Third Week of June (Solstice!)


*Ditch water. I "helped" G. water using the irrigation ditches Sunday morning. She has an electric pump, and also has been developing a set of feeder ditches in the various garden beds. She calls her back neighbor Toby, and tells him she's going to run the water... because the flow will wind its way back to his house. He's up & ambles around to get ready--send it wherever he needs it. Then she takes a wrench and opens the gate out front: whoosh. The ditch fills up and away we go, kind of fast and furious. While she monitors the trenches, I take the hose and run around with watering that way. About half-way through, the flow drops to a trickle. The pump starts sucking air. We turn it off and stomp down the street to see what's happened. (Though we know already, that someone somewhere opened their gate and siphoned it off.) It was a pleasant walk. We discover that a neighbor has 7 bee hives and a wild-looking mix of corn and sunflowers. We can't see who's house it goes with. It would be fun to talk to them and see what they are doing. And further along, there is a gorgeous tract--like a picture book. Field crops, then orchard with cover crop I think, then chickens and several sheep. And a handsome new adobe structure we covet instantly. We see someone, so we holler to him. Tomas and Valerie... he's an artist: iconography in the Eastern European tradition. With gold leaf. Hm... (And a white beemer in his fleet. Not bad. Not bad at all.) The coveted building is his studio. He has a chicken tractor, but it's 'parked in the barn' ... my assessment not his. A rooster. What a looker. (Noisy buggers). He has a clump of green stuff in his arms; the sheep are so eager they are practically dancing and knocking him down. He says they have a small pile of wool, and haven't done anything with it yet. He kills and eats the boys. Has a deal with his daughter and wife, to leave the girls. Interesting.

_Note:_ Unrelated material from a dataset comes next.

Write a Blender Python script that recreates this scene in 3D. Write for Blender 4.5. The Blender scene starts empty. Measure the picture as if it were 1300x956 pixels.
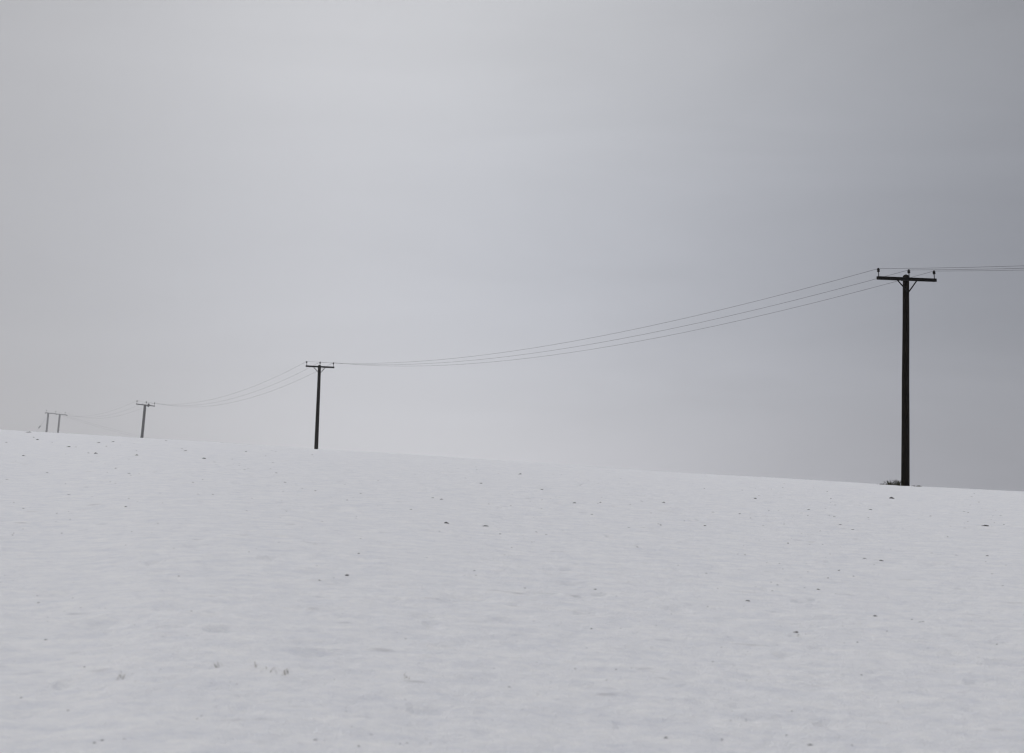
import bpy, math, random
import numpy as np
from mathutils import Vector, Matrix

random.seed(7)
rng = np.random.default_rng(11)
scene = bpy.context.scene
col = scene.collection

# ------------------------------------------------------------------ camera
F = 1806.0                       # 50 mm lens on a 36 mm sensor, in photo pixels
CX, CY = 650.0, 433.5            # principal point of the photograph
HOR = 630.0                      # eye level
TH = math.atan((HOR - CY) / F)   # the camera looks a little uphill
EYE = 1.6
cam_d = bpy.data.cameras.new('camera')
cam = bpy.data.objects.new('camera', cam_d)
col.objects.link(cam)
cam.location = (0, 0, EYE)
cam.rotation_euler = (math.pi / 2 + TH, 0, 0)
cam_d.sensor_width = 36.0
cam_d.lens = 36.0 * F / 1300.0
cam_d.shift_y = -(478.0 - CY) / 1300.0
cam_d.clip_start = 0.1
cam_d.clip_end = 9000
cam_d.dof.use_dof = True
cam_d.dof.focus_distance = 48.0
cam_d.dof.aperture_fstop = 3.5
scene.camera = cam


def ray(px, py):
    a, b = (px - CX) / F, (CY - py) / F
    return Vector((a, math.cos(TH) - b * math.sin(TH), math.sin(TH) + b * math.cos(TH)))


def at(px, py, Y):
    """world point seen in direction px, py whose distance along the ground axis is Y"""
    d = ray(px, py)
    return Vector((0, 0, EYE)) + d * (Y / d.y)


def proj(p):
    x, y, z = p[0], p[1], p[2] - EYE
    dz = y * math.cos(TH) + z * math.sin(TH)
    up = -y * math.sin(TH) + z * math.cos(TH)
    return CX + F * x / dz, CY - F * up / dz


# ------------------------------------------------------------------ terrain
def smooth(t):
    t = np.clip(t, 0, 1)
    return t * t * (3 - 2 * t)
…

*Beans, beans, beans are coming up and gaining steam this weekend. Pole beans. Bush beans. I've seen the bush beans starting to pop up in the garden proper... for several days now. The nearby little square for wax beans had a couple of sprouts we spotted Sunday afternoon. But the rings under our tee-pees were bare. Straw and hope. At about dusk last evening, when we were relaxing with a glass of wine, we suddenly realized that we hadn't looked carefully. We both leaped up to go look. And lo and behold, there were fat necks curling up! And a couple with their seed leaves out--like newly hatched butterflies with wet wings held up stiffly in the warm still evening air. A whole passel of Kentucky Wonders! I'm already eying the trellises nervously, suspecting that these fellows will want more airspace... Gloria smiles and shrugs. "I've only grown them on fences," she says, "It's all a grand experiment." Yellow pencil-thin wax beans, and Kentucky Wonders. Hmm.